As a SoCal person my offers were 3 free nights any time during the month plus $X in free play. When they viewed me as a Bay Area player everything changed to this weekend for 2 nights, that weekend for 3 nights, this weekend 3 nights plus FP, that weekend 2 nights plus extra points (comps).
Obviously their logic was a Bay Area player could drive over any time and they curated my offers by week. But a SoCal player was "making a trip" and needed flexibility.
I changed my address back to SoCal eight months later, and my offers went back to Western Regional.

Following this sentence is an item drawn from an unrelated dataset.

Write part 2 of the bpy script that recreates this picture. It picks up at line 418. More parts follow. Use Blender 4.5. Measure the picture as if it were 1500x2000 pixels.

> On Jun 13, 2015, at 12:19 PM, WRX wrx144@gmail.com [vpFREE] <vpFREE@yahoogroups.com> wrote:
>
> A sometimes-important question is, should I give a local or out of town
> address? It's easy enough to appear to reside wherever you like, by
> renting a private post office box. These have addresses that are
> indistinguishable from apartment numbers. If staff ask why the address
> is different from what's on your driver's license, you can say that you
> just moved, or better that you're bicoastal, because of your work
> schedule. The question of local vs. out of town address is particularly
> important in Las Vegas, where the two categories of player often get
> dramatically different offers. As a rule (another broad generalization
> here), you'll do better at Strip casinos, and fancy places that consider
> themselves honorary Strip casinos, with an out of town address, and do
> better elsewhere with a local address. But an unfortunate syndrome with
> the Strip casinos is that they dramatically overvalue hotel rooms. That
> means that offers will include free rooms, but the free play will be cut
> excessively to pay for this. And another unfortunate syndrome is that
> offers for locals are often broken down into an excessive number of
> small installments through the month, such that it's going to be very
> hard and inefficient to redeem them all.